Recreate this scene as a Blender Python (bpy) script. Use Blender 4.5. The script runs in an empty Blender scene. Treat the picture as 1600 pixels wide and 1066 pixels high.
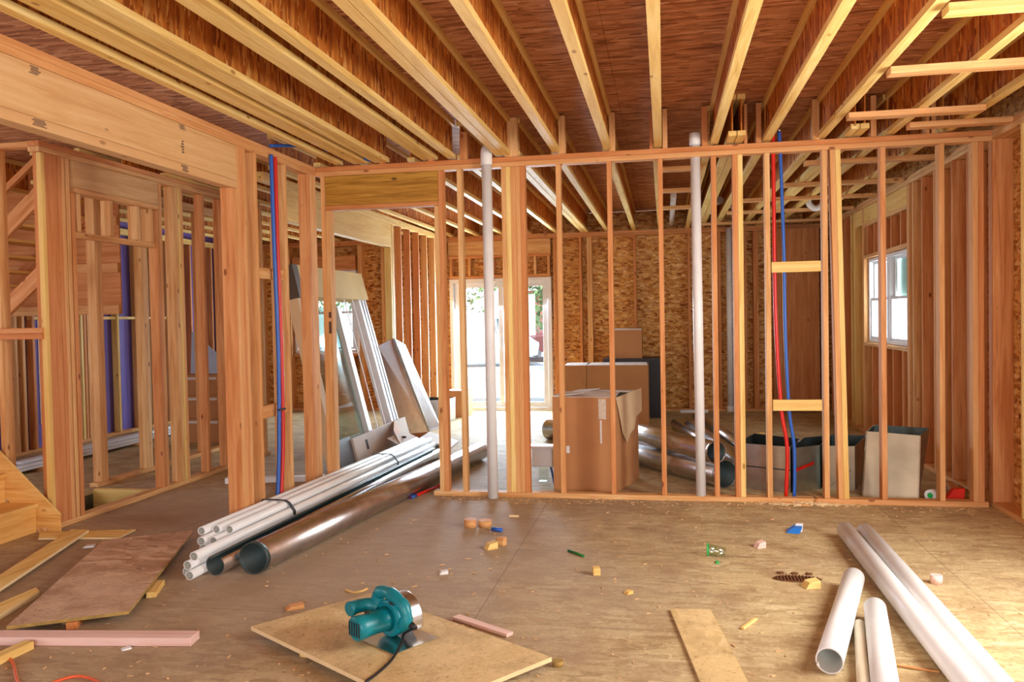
import bpy, bmesh, math, random
from mathutils import Vector, Matrix
random.seed(7)
sc = bpy.context.scene
COL = sc.collection

# ------------------------------------------------------------ camera
RT = Vector((0.983091458508049, 0.18213374362460183, -0.018933664246649433))
UP = Vector((0.013668882438594057, 0.030118217162403618, 0.9994528776524876))
FW = Vector((-0.18260434239468928, 0.9828123892321698, -0.027119397308143812))
CAM = Vector((0, 0, 1.4343)); FPX = 1280.0
cd = bpy.data.cameras.new('camera'); cam = bpy.data.objects.new('camera', cd); COL.objects.link(cam)
cd.sensor_width = 36; cd.lens = FPX / 1600 * 36; cd.clip_end = 300; cd.clip_start = 0.05
cam.matrix_world = Matrix(((RT.x, UP.x, -FW.x, CAM.x), (RT.y, UP.y, -FW.y, CAM.y), (RT.z, UP.z, -FW.z, CAM.z), (0, 0, 0, 1)))
sc.camera = cam

def at(x, y, ax, val):
    """point of the real plane (axis ax = val) seen at pixel x, y of the 1600x1066 photograph"""
    d = RT * ((x - 800) / FPX) - UP * ((y - 533) / FPX) + FW
    t = (val - CAM[ax]) / d[ax]
    return CAM + d * t

# ------------------------------------------------------------ world, sun, daylight through openings, two added fills
w = bpy.data.worlds.new('sky'); sc.world = w; w.use_nodes = True
nt = w.node_tree; bg = nt.nodes['Background']
tc = nt.nodes.new('ShaderNodeTexCoord'); sx = nt.nodes.new('ShaderNodeSeparateXYZ'); cr = nt.nodes.new('ShaderNodeValToRGB')
nt.links.new(tc.outputs['Generated'], sx.inputs[0]); nt.links.new(sx.outputs['Z'], cr.inputs[0]); nt.links.new(cr.outputs[0], bg.inputs[0])
cr.color_ramp.elements[0].position = 0.0; cr.color_ramp.elements[0].color = (0.95, 0.97, 1, 1)
cr.color_ramp.elements[1].position = 0.6; cr.color_ramp.elements[1].color = (0.55, 0.75, 1, 1)
bg.inputs[1].default_value = 2.6
sd = bpy.data.lights.new('sun', 'SUN'); sd.energy = 9; sd.angle = 0.01; sd.color = (1, 0.95, 0.86)
so = bpy.data.objects.new('sun', sd); COL.objects.link(so); so.rotation_euler = (math.radians(35), 0, math.radians(-12))

def area(name, loc, direction, sx_, sy_, power, color, spread=180):
    l = bpy.data.lights.new(name, 'AREA'); l.shape = 'RECTANGLE'; l.size = sx_; l.size_y = sy_; l.energy = power; l.color = color
    l.spread = math.radians(spread)
    o = bpy.data.objects.new(name, l); COL.objects.link(o); o.location = loc
    o.rotation_euler = Vector(direction).to_track_quat('-Z', 'Z').to_euler()
    return o
WARM = (0.97, 0.975, 1.0); COOL = (0.72, 0.86, 1.0)
area('daylight_rear_window', (0.2, -2.45, 1.35), (0, 1, 0.12), 3.6, 2.1, 200, WARM)
area('daylight_right_window', (2.44, 3.5, 1.62), (-1, 0.1, -0.35), 1.4, 1.2, 150, (1.0, 0.98, 0.92))
area('daylight_patio_door', (-2.5, 12.75, 1.1), (0, -1, -0.35), 1.5, 1.9, 430, COOL)
area('daylight_side_window', (2.52, 9.43, 1.57), (-1, 0, 0), 1.6, 0.9, 70, (0.95, 0.97, 1))
area('daylight_back_room_window', (-5.2, 12.75, 1.5), (0, -1, -0.1), 1.0, 1.1, 110, COOL)
area('fill_light_hall', (-7.0, 4.0, 1.5), (1, 0.2, 0), 1.6, 1.4, 35, WARM)  # added fill lamp for the hall, no window known there
area('fill_light_left_rear', (-5.0, -2.45, 1.5), (0.1, 1, 0), 1.6, 1.4, 80, WARM)  # added fill lamp, out of view, brightens the left rooms

vs = sc.view_settings
sc.display_settings.display_device = 'sRGB'
vs.view_transform = 'Standard'; vs.look = 'None'; vs.gamma = 1; vs.use_curve_mapping = False; vs.exposure = -0.35

# ------------------------------------------------------------ materials
def srgb(r, g, b):
    f = lambda c: (c / 255 / 12.92) if c / 255 <= 0.04045 else ((c / 255 + 0.055) / 1.055) ** 2.4
    return (f(r), f(g), f(b), 1)

def newmat(name):
    m = bpy.data.materials.new(name); m.use_nodes = True
    n = m.node_tree.nodes; l = m.node_tree.links
    return m, n, l, n['Principled BSDF']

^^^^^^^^

• [Exercise instructions] Repeat the lines exactly as they stand, from the opening line of the data through the line with "sc.camera = cam". Pictures stay out of the copy.

• [Task result]
Recreate this scene as a Blender Python (bpy) script. Use Blender 4.5. The script runs in an empty Blender scene. Treat the picture as 1600 pixels wide and 1066 pixels high.
import bpy, bmesh, math, random
from mathutils import Vector, Matrix
random.seed(7)
sc = bpy.context.scene
COL = sc.collection

# ------------------------------------------------------------ camera
RT = Vector((0.983091458508049, 0.18213374362460183, -0.018933664246649433))
UP = Vector((0.013668882438594057, 0.030118217162403618, 0.9994528776524876))
FW = Vector((-0.18260434239468928, 0.9828123892321698, -0.027119397308143812))
CAM = Vector((0, 0, 1.4343)); FPX = 1280.0
cd = bpy.data.cameras.new('camera'); cam = bpy.data.objects.new('camera', cd); COL.objects.link(cam)
cd.sensor_width = 36; cd.lens = FPX / 1600 * 36; cd.clip_end = 300; cd.clip_start = 0.05
cam.matrix_world = Matrix(((RT.x, UP.x, -FW.x, CAM.x), (RT.y, UP.y, -FW.y, CAM.y), (RT.z, UP.z, -FW.z, CAM.z), (0, 0, 0, 1)))
sc.camera = cam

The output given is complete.